A voz estava fraca, pausada; os passos eram lentos e as mãos, um pouco trêmulas. Mas as opiniões continuavam as mesmas que o levaram a ser considerado um dos membros mais tradicionalistas da alta cúpula da Igreja Católica no Brasil.

Às vésperas de completar 90 anos, em novembro de 2010, dom Eugenio Sales conversou por pouco mais de três horas com a Folha, uma de suas últimas entrevistas.

Riu -uma raridade- ao lembrar que durante a ditadura era acusado pela esquerda de se aliar aos militares enquanto ajudava perseguidos e refugiados políticos a saírem do país.

Estima-se que de 4.000 a 5.000 pessoas tenham recebido ajuda do então cardeal arcebispo do Rio para fugir.

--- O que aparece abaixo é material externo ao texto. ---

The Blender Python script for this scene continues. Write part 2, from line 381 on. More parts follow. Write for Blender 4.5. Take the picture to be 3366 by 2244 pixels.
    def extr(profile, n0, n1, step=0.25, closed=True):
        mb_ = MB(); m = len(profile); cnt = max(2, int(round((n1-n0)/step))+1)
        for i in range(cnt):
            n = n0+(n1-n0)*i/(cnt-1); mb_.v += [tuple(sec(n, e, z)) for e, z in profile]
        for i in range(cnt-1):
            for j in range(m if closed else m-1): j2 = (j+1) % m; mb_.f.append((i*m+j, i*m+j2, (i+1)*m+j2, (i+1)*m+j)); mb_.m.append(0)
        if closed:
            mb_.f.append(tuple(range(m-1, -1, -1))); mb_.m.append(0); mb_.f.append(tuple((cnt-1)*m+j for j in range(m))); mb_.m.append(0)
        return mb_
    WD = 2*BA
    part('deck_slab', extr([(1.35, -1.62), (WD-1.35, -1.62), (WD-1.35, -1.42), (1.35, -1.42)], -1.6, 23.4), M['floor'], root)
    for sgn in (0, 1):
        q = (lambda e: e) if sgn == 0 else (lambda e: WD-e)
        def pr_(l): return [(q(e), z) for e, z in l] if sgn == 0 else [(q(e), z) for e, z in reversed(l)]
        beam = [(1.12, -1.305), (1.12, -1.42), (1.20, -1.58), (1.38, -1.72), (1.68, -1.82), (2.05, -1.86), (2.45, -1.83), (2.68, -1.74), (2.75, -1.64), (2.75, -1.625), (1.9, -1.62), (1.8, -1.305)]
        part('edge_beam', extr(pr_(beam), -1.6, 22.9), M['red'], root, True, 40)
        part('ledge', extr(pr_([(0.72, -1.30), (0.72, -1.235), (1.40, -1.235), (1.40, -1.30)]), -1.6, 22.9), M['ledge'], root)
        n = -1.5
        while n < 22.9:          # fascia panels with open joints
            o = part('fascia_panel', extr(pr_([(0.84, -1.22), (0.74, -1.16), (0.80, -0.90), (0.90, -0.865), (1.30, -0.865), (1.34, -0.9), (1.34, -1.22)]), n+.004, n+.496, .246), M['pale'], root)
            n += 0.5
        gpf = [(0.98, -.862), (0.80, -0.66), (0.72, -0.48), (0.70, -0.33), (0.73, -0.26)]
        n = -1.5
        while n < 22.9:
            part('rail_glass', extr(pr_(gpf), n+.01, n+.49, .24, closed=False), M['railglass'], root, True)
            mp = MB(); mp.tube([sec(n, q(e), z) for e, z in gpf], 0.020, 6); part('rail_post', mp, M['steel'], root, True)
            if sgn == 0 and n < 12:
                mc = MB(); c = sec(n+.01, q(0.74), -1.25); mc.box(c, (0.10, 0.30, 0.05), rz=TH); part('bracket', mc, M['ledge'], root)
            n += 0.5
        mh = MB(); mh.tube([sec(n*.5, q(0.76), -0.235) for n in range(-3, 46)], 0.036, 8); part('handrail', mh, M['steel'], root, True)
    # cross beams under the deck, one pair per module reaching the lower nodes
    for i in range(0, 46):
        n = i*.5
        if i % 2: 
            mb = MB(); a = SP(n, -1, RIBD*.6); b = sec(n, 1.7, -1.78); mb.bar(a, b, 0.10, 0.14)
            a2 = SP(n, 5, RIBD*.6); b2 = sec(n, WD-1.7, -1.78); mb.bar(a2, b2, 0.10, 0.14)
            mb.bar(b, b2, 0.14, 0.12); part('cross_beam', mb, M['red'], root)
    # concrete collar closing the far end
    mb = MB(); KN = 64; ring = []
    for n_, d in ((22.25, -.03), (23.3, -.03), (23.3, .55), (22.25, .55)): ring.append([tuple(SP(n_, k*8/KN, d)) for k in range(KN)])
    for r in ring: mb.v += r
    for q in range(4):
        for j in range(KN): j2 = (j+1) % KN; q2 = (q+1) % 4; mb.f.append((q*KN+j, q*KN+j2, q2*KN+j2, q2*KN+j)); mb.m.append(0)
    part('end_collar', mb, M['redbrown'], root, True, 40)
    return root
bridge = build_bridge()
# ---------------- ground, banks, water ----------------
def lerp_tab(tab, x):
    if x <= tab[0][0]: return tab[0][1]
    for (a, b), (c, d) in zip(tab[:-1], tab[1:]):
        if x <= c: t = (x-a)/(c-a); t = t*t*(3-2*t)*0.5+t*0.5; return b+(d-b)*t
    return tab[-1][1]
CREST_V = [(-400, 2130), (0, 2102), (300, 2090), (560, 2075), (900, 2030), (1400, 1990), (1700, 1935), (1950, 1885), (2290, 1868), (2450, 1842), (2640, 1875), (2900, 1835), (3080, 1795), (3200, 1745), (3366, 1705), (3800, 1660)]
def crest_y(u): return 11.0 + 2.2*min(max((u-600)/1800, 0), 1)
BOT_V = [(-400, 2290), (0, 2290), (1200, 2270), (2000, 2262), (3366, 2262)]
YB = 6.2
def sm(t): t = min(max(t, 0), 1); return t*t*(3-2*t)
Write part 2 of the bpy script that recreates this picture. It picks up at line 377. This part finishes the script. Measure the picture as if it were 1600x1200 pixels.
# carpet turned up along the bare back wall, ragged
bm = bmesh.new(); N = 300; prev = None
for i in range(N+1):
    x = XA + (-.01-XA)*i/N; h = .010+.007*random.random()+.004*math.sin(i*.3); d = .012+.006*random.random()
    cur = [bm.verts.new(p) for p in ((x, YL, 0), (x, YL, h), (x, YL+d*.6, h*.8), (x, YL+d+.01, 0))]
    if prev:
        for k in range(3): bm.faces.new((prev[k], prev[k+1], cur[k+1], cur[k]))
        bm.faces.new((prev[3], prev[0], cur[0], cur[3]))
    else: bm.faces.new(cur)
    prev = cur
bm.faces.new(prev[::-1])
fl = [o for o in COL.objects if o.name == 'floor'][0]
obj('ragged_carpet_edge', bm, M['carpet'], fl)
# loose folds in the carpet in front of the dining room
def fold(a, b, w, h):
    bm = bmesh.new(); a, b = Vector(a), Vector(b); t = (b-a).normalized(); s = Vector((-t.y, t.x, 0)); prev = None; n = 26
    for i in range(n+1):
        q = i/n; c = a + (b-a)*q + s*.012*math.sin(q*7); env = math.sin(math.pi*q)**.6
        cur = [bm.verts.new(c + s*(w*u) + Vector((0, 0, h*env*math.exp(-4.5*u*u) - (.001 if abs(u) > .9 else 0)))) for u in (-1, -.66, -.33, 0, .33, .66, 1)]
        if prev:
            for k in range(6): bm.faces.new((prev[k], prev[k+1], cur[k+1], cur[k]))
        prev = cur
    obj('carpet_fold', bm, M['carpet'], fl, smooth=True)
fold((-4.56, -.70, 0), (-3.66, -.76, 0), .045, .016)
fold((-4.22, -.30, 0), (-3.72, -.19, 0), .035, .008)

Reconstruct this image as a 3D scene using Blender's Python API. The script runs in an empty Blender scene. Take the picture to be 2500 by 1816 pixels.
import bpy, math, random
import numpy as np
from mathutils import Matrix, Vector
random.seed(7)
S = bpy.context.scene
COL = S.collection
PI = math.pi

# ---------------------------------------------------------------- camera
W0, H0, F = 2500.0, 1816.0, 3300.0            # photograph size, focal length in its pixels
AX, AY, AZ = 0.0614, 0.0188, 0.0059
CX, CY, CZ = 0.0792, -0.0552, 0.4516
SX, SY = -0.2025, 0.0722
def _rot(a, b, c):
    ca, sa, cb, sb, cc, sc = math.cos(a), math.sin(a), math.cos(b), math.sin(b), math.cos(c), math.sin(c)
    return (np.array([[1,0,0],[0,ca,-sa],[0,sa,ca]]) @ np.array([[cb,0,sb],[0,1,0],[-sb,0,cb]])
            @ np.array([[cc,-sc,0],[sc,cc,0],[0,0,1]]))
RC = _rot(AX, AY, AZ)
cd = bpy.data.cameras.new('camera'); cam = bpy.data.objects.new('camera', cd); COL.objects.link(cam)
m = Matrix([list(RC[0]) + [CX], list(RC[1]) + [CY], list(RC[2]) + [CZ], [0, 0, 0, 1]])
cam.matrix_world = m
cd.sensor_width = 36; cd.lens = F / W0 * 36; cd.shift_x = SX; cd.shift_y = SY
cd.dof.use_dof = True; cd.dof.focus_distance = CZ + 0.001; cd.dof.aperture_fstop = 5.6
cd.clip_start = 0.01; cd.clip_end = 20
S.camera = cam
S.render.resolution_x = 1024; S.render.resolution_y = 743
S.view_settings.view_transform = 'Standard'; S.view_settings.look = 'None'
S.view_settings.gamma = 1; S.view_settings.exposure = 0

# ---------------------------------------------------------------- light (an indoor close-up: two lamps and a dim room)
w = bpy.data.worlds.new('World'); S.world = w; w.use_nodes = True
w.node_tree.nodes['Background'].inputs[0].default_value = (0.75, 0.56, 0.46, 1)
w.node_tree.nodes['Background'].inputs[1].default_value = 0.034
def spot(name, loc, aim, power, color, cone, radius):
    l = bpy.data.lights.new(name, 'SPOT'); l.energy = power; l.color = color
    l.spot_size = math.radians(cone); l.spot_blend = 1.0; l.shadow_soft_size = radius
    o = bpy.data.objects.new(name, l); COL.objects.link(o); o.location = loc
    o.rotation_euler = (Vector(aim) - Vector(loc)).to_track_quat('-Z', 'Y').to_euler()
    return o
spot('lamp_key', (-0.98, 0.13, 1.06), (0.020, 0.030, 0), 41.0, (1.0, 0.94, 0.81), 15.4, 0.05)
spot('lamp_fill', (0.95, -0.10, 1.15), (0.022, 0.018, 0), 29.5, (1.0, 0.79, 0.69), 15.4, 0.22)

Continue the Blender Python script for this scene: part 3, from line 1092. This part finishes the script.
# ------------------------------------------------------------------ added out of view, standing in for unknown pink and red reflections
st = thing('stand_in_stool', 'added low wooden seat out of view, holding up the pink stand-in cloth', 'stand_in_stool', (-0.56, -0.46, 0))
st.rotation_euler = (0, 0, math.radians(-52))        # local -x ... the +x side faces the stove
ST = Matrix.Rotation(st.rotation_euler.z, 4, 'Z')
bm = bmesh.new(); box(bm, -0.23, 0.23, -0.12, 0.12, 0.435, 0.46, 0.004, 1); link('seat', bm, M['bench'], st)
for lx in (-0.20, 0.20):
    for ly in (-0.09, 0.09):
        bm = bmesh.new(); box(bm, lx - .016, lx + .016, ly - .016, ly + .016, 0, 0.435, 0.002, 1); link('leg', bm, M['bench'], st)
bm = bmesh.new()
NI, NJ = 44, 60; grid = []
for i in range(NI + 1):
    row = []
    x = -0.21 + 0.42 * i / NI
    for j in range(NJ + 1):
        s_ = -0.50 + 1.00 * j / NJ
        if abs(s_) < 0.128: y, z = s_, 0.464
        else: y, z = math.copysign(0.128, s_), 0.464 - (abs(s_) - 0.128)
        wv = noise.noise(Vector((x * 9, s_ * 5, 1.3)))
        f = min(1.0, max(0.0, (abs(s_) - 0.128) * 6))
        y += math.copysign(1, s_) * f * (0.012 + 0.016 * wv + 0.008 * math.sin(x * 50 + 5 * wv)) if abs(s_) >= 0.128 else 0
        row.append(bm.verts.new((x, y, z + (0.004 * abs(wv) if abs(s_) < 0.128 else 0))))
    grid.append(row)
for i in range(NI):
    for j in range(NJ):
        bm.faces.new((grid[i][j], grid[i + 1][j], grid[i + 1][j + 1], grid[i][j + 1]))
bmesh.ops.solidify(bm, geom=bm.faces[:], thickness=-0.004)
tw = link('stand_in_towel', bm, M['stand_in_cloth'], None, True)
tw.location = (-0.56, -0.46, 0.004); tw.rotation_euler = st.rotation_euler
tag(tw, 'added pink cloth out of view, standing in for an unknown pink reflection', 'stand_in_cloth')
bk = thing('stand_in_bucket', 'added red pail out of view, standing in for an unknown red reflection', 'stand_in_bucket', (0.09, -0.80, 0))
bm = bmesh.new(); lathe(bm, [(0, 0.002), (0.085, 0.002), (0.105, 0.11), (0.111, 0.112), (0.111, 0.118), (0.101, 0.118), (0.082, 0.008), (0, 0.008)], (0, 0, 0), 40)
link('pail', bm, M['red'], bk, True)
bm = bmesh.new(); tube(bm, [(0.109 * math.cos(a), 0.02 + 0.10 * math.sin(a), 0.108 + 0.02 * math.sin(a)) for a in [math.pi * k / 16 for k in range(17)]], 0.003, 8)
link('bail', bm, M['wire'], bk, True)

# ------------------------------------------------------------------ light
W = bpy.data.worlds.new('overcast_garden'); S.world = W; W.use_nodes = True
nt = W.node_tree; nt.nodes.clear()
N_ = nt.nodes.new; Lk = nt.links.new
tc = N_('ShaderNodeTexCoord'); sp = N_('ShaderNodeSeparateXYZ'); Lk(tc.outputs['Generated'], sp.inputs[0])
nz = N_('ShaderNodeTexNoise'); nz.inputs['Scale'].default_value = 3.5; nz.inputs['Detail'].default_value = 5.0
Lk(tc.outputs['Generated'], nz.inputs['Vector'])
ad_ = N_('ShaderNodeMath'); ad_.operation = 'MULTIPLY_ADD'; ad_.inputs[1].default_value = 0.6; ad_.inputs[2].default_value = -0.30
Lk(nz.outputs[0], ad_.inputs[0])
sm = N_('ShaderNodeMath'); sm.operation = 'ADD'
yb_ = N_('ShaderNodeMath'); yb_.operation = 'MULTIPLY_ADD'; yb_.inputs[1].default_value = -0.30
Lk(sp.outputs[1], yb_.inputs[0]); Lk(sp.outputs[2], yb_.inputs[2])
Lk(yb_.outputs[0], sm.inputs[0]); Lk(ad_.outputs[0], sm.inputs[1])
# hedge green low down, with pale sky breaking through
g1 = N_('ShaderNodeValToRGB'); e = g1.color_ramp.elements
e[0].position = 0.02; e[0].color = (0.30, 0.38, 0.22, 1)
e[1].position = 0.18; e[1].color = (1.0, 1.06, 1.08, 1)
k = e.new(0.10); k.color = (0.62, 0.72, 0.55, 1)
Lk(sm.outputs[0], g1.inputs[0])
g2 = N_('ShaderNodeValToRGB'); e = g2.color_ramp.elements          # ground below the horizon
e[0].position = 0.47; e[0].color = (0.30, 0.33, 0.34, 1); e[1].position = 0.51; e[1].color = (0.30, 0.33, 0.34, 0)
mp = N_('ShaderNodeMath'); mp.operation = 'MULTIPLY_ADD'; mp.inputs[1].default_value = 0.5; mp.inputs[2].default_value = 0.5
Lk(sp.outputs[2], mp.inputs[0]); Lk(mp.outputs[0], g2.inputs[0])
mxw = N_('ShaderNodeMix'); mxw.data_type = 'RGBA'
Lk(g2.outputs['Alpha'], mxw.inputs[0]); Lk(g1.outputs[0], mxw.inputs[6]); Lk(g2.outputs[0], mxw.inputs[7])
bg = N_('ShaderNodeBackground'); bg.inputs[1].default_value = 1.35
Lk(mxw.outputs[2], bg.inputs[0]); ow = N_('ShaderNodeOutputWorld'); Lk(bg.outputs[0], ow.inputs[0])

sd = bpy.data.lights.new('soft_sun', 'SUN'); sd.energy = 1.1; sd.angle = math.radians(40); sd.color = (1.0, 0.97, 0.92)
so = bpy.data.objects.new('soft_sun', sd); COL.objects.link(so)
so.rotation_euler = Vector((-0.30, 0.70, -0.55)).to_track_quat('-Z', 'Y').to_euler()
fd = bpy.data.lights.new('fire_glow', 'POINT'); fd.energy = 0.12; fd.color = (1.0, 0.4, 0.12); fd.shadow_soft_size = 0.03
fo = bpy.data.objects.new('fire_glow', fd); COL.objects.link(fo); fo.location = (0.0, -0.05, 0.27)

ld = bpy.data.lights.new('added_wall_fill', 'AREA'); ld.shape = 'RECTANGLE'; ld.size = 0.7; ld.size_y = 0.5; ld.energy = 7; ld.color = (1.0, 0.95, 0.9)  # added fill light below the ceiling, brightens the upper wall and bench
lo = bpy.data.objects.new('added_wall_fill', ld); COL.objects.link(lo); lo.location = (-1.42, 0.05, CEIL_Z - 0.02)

"Eu não fui um herói. Cumpria o que devia cumprir, era minha obrigação. Era sincero na minha relação com o governo militar, e isso era fundamental naquela situação."

Contou então um caso para exemplificar sua relação com os militares. Um dia telefonou para o então ministro do Exército, general Sylvio Frota (1974-1977) e lhe disse: "Se você for informado que estou recebendo comunistas no Palácio [São Joaquim, sede da arquidiocese], saiba que é verdade".

Mas dom Eugenio sempre se recusou a aplicar a mesma lógica de amparar o diferente quando o tema eram os direitos dos homossexuais.

"Às vezes são irritantes essas passeatas gays. É promover uma coisa que não está correta segundo a natureza."

Até completar 90 anos, dom Eugenio ia todas as tardes para seu escritório, em um prédio da arquidiocese ao lado da Igreja Nossa Senhora da Paz, em Ipanema. Uma noite por semana participava de celebração restrita a padres na igreja de Santana.

Algumas vezes voltava tarde para casa, no alto do Sumaré, na Floresta da Tijuca. O caminho atravessa áreas dominadas pelo tráfico.

Muitas vezes cruzou com traficantes armados e aprendeu que o mais seguro é acender as luzes internas e apagar os faróis. "Eles conhecem o carro e escondem as armas. Às vezes me deparo com um homem morto. Mais de uma vez mandei parar o carro, desço e rezo por aquela pessoa. Algumas vezes os bandidos estavam perto, mas nunca se aproximaram", contou. "E também nunca tentei bancar o valente e repreendê-los."